The death of Jesus may have been mentioned in an ancient history composed many years before Tacitus, Suetonius, or Josephus ever wrote and probably even prior to the Gospels. Circa AD 52, Thallus wrote a history of the Eastern Mediterranean world from the Trojan War to his own time.^26 This work itself has been lost and only fragments of it exist in the citations of others. One such scholar who knew and spoke of it was Julius Africanus, who wrote about AD 221. It is debated whether Thallus was the same person referred to by Josephus as a wealthy Samaritan, who was made a freedman by Emperor Tiberius and who loaned money to Herod Agrippa I.^27

In speaking of Jesus’ crucifixion and the darkness that covered the land during this event, Africanus found a reference in the writings of Thallus that dealt with this cosmic report. Africanus asserts: On the whole world there pressed a most fearful darkness; and the rocks were rent by an earthquake, and many places in Judea and other districts were thrown down. This darkness Thallus, in the third book of his History, calls, as appears to me without reason, an eclipse of the sun.^28

Julius Africanus objected to Thallus’ rationalization concerning the darkness that fell on the land at the time of the crucifixion because an eclipse could not take place during the time of the full moon, as was the case during the Jewish Passover season.^29 But Wells raises a fair question about this testimony.
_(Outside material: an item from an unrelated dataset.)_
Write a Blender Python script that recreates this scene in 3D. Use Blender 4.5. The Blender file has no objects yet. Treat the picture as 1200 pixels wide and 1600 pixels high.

Africanus only implies that Thallus linked the darkness to Jesus’ crucifixion, but we are not specifically told if Jesus is mentioned in Thallus’ original history at all.^30

If this brief statement by Thallus refers to Jesus’ crucifixion we can ascertain that

(1) the Christian gospel, or at least an account of the crucifixion, was known in the Mediterranean region by the middle of the first century AD. This brings to mind the presence of Christian teachings in Rome mentioned by Tacitus and by Suetonius. (2) There was a widespread darkness in the land, implied to have taken place during Jesus’ crucifixion. (3) Unbelievers offered rationalistic explanations for certain Christian teachings or for supernatural claims not long after their initial proclamation, a point to which we will return below.